This is the Humble Inquiries series. In this episode, Leslie joins me as my co-host to humbly inquire into Change, Pressure, and Uncertainty – which is one of the most pressing challenges leaders are facing today.
In each episode of Humble Inquiries, we are deliberately going to put ourselves in the uncomfortable space of not knowing the answer and humbly inquiring about these challenges – with the aim to provoke new thoughts, actions, and practices – to help us better serve our coaching clients, and also to help the leader in you navigate the biggest challenges – at life and at work.
Show Notes
- Leslie – “There’s no script for how to manage this”
- Sumit – “Rather than falling back to the old patterns which might have worked pretty well for a different era, for the 21st century, we need a new way of doing business and leading people.”
- Leslie – “You have to be humble to be able to do that with your team, with your whole organization, no matter what your role may be to open up and be a little vulnerable and create that space so that everyone else knows it’s okay.”
- Sumit – ” the first step is to acknowledge what it is and what it is not.”
- Leslie – “Grief happens with any change and ending really. There is no normal, that normal has ended and we all have experienced grief. Some of us are still in it, some of us are moving through it.”

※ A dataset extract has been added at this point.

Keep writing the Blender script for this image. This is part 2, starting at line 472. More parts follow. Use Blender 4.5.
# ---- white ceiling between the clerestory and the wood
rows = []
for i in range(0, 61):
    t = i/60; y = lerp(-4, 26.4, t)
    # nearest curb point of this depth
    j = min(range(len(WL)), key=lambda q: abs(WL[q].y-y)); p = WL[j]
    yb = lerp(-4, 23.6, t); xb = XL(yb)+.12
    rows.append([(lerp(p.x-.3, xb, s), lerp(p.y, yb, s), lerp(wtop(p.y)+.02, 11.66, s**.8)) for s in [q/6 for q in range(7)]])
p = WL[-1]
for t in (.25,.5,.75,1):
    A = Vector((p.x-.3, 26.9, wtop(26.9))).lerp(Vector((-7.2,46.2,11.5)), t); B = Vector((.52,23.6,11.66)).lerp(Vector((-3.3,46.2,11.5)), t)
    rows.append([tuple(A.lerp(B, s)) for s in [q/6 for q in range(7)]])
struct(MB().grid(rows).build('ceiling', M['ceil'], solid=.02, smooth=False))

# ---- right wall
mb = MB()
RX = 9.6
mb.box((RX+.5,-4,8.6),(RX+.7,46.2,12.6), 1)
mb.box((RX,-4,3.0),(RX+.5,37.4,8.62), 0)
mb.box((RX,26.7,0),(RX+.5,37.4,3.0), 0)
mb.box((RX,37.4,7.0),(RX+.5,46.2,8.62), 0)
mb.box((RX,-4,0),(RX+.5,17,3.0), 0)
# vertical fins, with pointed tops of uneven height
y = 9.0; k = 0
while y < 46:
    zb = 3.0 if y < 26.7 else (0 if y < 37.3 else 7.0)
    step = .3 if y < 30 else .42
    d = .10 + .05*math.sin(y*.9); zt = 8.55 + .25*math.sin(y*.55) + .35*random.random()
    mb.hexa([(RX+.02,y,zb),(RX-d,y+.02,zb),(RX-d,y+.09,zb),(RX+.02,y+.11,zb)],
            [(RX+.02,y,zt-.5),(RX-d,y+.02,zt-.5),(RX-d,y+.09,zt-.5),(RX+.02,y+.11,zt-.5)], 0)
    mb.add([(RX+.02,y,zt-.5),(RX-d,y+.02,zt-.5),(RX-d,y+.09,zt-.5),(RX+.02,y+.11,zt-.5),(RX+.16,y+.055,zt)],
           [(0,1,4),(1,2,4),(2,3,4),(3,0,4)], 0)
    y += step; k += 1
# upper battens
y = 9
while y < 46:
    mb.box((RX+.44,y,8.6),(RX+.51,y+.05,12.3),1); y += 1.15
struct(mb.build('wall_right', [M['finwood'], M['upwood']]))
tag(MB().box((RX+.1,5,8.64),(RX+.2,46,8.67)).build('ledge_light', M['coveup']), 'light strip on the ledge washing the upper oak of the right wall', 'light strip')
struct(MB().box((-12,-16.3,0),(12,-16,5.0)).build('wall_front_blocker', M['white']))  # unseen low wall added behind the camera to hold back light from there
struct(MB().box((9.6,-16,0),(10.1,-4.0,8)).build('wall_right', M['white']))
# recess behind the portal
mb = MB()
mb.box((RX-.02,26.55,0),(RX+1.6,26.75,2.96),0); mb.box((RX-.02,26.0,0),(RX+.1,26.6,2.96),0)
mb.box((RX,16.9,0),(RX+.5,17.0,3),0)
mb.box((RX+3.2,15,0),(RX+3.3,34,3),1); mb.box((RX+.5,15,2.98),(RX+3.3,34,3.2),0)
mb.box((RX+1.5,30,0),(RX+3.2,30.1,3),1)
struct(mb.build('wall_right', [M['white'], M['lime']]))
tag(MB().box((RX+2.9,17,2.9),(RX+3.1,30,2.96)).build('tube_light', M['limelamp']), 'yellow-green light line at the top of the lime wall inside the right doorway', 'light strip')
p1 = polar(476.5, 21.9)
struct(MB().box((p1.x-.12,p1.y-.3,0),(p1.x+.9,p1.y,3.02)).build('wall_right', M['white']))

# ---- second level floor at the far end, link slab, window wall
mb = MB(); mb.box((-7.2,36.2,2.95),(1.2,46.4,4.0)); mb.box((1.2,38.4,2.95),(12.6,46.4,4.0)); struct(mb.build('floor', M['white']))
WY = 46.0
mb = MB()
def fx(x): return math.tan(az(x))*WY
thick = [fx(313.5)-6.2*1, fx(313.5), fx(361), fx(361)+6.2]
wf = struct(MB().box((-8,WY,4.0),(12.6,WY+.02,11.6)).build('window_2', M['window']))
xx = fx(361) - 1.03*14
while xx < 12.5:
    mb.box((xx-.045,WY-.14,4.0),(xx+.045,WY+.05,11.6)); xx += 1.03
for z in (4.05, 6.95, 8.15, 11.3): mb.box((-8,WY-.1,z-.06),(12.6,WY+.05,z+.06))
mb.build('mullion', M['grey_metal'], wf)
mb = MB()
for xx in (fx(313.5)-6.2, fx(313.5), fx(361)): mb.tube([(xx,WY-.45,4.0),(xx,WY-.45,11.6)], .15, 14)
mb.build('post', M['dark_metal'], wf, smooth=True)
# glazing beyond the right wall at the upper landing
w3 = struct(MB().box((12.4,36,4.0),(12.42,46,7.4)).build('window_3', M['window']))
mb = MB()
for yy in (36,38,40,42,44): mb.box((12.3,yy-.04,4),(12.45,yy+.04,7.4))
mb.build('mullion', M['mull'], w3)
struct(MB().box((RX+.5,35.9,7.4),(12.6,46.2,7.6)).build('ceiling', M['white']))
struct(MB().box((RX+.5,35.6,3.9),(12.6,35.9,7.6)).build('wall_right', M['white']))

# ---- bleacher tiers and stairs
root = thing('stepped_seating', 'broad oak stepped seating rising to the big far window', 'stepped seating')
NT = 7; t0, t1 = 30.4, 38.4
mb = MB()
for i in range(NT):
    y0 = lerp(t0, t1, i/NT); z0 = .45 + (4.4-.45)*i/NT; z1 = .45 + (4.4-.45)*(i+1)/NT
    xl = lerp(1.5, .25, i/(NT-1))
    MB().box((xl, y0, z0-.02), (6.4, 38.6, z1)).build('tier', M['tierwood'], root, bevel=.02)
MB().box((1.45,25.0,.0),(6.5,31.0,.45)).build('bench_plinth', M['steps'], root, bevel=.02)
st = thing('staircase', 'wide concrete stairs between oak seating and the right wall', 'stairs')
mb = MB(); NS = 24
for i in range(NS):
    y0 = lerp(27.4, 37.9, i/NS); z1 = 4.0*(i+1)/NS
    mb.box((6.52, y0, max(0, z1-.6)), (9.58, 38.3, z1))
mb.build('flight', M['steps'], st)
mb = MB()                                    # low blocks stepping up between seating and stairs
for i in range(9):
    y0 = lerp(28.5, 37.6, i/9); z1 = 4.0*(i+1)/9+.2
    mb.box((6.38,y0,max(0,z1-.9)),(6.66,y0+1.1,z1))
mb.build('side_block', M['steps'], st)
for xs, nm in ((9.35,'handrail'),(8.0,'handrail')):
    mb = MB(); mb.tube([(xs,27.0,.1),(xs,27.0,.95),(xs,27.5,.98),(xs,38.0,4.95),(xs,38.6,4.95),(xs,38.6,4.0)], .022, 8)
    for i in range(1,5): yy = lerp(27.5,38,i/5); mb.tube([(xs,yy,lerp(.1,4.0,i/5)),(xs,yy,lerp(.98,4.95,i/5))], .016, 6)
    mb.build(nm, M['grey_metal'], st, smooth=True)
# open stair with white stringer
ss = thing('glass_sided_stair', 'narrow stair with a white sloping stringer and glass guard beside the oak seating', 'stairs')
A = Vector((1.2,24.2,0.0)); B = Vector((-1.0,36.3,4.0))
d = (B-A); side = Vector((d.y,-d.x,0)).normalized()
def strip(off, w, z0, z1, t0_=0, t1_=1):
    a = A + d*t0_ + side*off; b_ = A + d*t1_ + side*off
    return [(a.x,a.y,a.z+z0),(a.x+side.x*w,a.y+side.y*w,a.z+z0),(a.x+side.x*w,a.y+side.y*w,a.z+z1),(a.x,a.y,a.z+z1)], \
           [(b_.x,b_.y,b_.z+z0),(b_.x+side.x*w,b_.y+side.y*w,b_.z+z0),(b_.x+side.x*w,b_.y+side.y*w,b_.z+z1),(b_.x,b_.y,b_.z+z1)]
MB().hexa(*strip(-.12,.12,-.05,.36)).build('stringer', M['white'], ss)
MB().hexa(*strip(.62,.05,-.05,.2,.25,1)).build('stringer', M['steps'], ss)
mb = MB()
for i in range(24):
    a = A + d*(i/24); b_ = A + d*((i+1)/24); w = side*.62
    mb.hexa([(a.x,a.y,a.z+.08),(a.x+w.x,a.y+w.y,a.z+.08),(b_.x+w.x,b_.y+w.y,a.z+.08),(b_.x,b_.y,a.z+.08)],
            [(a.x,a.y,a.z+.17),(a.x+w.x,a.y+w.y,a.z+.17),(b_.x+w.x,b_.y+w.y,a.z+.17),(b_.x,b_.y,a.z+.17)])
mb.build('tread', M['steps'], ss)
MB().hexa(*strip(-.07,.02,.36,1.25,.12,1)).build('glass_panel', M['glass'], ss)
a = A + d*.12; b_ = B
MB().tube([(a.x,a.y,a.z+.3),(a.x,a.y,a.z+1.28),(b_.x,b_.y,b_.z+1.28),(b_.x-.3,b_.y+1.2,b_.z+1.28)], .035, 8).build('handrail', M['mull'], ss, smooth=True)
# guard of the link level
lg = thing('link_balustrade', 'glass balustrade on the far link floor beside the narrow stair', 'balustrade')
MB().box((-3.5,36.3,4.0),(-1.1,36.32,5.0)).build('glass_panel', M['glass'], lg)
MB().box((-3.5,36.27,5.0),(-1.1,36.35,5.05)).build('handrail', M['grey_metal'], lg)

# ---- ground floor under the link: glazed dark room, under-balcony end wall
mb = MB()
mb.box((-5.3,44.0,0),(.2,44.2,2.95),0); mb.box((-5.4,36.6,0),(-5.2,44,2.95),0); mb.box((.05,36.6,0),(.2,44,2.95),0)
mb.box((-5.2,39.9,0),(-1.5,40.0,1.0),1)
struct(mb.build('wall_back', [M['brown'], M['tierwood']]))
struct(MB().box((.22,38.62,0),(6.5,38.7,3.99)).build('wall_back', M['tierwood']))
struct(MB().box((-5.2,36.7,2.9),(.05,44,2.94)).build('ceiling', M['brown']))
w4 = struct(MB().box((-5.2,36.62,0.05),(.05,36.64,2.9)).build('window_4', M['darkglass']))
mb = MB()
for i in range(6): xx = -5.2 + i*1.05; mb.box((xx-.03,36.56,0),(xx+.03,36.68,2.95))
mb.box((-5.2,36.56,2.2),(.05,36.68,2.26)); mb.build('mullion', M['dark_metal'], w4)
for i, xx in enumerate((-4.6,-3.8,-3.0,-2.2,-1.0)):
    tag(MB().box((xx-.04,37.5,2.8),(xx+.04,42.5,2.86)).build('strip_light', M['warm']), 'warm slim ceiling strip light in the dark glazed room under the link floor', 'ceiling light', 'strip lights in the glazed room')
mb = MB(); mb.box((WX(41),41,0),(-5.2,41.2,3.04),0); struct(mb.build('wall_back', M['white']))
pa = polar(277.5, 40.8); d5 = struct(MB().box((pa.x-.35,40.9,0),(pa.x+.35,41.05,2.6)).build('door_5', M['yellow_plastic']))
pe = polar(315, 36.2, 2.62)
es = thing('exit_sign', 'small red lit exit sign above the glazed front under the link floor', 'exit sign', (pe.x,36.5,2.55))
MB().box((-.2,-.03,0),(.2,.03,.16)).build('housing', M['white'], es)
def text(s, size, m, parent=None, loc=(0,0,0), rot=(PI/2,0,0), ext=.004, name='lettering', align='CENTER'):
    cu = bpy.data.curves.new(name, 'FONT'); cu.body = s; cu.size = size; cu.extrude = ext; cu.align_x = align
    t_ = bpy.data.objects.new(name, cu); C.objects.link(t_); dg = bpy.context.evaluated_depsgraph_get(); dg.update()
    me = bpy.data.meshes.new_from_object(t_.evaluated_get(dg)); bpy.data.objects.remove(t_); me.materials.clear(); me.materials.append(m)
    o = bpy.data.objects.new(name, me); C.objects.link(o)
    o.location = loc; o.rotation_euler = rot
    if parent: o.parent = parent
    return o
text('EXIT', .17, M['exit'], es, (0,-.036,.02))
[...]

- Leslie – “You have to allow the space and acknowledge what’s happening and still trying to work through it, not just wallowing in it, but giving space for it. And moving ahead. “
- Sumit – “Any emotion is not the problem. The problem is that we block the emotion. We don’t create a space to talk about it, to express it, whether it is with fear or anger or sadness.”
- Sumit – “The key thing here is taking responsibility doesn’t mean that you have to take a burden.”
- Sumit – “These are very small steps, but they can make a huge difference over a period of time. “
- Leslie – “silence is okay. “
As quoted by Edgar Schein in his book Humble Inquiry, an humble inquiry is recognizing that insights most often come from conversations and relationships in which we have learned to listen to each other and have learned to respond appropriately, to make joint sense out of our shared context, rather than arguing with each other into submission.